Collection entries
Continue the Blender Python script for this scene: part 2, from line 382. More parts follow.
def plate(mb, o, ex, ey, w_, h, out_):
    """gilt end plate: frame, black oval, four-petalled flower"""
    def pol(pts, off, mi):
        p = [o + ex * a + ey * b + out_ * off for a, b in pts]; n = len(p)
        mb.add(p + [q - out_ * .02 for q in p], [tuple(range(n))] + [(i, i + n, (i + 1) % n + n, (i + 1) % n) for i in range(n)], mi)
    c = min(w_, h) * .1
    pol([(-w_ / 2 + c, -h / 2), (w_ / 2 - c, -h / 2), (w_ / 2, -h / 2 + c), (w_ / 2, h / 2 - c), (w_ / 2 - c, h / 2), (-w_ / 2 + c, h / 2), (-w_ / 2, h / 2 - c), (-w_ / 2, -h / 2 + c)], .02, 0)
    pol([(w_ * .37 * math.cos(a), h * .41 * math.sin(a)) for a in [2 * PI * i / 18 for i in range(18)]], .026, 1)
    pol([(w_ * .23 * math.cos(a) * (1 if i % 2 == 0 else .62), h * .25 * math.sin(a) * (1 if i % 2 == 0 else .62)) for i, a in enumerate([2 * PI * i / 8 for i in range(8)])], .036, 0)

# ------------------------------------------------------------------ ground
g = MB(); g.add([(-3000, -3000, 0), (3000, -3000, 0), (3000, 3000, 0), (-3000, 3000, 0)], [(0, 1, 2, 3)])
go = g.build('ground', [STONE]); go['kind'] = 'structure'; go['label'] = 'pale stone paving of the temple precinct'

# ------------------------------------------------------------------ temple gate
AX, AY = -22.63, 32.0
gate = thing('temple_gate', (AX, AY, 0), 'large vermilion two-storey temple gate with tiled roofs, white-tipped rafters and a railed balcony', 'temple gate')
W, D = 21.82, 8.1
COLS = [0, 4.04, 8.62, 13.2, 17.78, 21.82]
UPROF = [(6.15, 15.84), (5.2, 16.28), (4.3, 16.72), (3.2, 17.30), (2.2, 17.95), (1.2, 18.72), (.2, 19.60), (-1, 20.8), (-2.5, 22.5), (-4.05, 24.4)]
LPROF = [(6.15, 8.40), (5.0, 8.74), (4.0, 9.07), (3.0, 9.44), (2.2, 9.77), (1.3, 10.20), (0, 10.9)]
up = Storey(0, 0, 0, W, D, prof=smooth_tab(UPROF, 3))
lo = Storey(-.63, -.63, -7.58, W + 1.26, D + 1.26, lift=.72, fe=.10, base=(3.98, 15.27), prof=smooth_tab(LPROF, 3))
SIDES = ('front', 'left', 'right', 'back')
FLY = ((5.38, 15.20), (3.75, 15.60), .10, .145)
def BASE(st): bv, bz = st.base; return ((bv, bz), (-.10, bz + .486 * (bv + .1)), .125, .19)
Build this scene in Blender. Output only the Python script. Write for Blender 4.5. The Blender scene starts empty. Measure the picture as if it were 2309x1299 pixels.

=== Prompt ===
Each record should come back exactly as written.

=== Answer to this task ===
Continue the Blender Python script for this scene: part 2, from line 382. More parts follow.
def plate(mb, o, ex, ey, w_, h, out_):
    """gilt end plate: frame, black oval, four-petalled flower"""
    def pol(pts, off, mi):
        p = [o + ex * a + ey * b + out_ * off for a, b in pts]; n = len(p)
        mb.add(p + [q - out_ * .02 for q in p], [tuple(range(n))] + [(i, i + n, (i + 1) % n + n, (i + 1) % n) for i in range(n)], mi)
    c = min(w_, h) * .1
    pol([(-w_ / 2 + c, -h / 2), (w_ / 2 - c, -h / 2), (w_ / 2, -h / 2 + c), (w_ / 2, h / 2 - c), (w_ / 2 - c, h / 2), (-w_ / 2 + c, h / 2), (-w_ / 2, h / 2 - c), (-w_ / 2, -h / 2 + c)], .02, 0)
    pol([(w_ * .37 * math.cos(a), h * .41 * math.sin(a)) for a in [2 * PI * i / 18 for i in range(18)]], .026, 1)
    pol([(w_ * .23 * math.cos(a) * (1 if i % 2 == 0 else .62), h * .25 * math.sin(a) * (1 if i % 2 == 0 else .62)) for i, a in enumerate([2 * PI * i / 8 for i in range(8)])], .036, 0)

# ------------------------------------------------------------------ ground
g = MB(); g.add([(-3000, -3000, 0), (3000, -3000, 0), (3000, 3000, 0), (-3000, 3000, 0)], [(0, 1, 2, 3)])
go = g.build('ground', [STONE]); go['kind'] = 'structure'; go['label'] = 'pale stone paving of the temple precinct'

# ------------------------------------------------------------------ temple gate
AX, AY = -22.63, 32.0
gate = thing('temple_gate', (AX, AY, 0), 'large vermilion two-storey temple gate with tiled roofs, white-tipped rafters and a railed balcony', 'temple gate')
W, D = 21.82, 8.1
COLS = [0, 4.04, 8.62, 13.2, 17.78, 21.82]
UPROF = [(6.15, 15.84), (5.2, 16.28), (4.3, 16.72), (3.2, 17.30), (2.2, 17.95), (1.2, 18.72), (.2, 19.60), (-1, 20.8), (-2.5, 22.5), (-4.05, 24.4)]
LPROF = [(6.15, 8.40), (5.0, 8.74), (4.0, 9.07), (3.0, 9.44), (2.2, 9.77), (1.3, 10.20), (0, 10.9)]
up = Storey(0, 0, 0, W, D, prof=smooth_tab(UPROF, 3))
lo = Storey(-.63, -.63, -7.58, W + 1.26, D + 1.26, lift=.72, fe=.10, base=(3.98, 15.27), prof=smooth_tab(LPROF, 3))
SIDES = ('front', 'left', 'right', 'back')
FLY = ((5.38, 15.20), (3.75, 15.60), .10, .145)
def BASE(st): bv, bz = st.base; return ((bv, bz), (-.10, bz + .486 * (bv + .1)), .125, .19)
Build this scene in Blender. Output only the Python script. Write for Blender 4.5. The Blender scene starts empty. Measure the picture as if it were 2309x1299 pixels.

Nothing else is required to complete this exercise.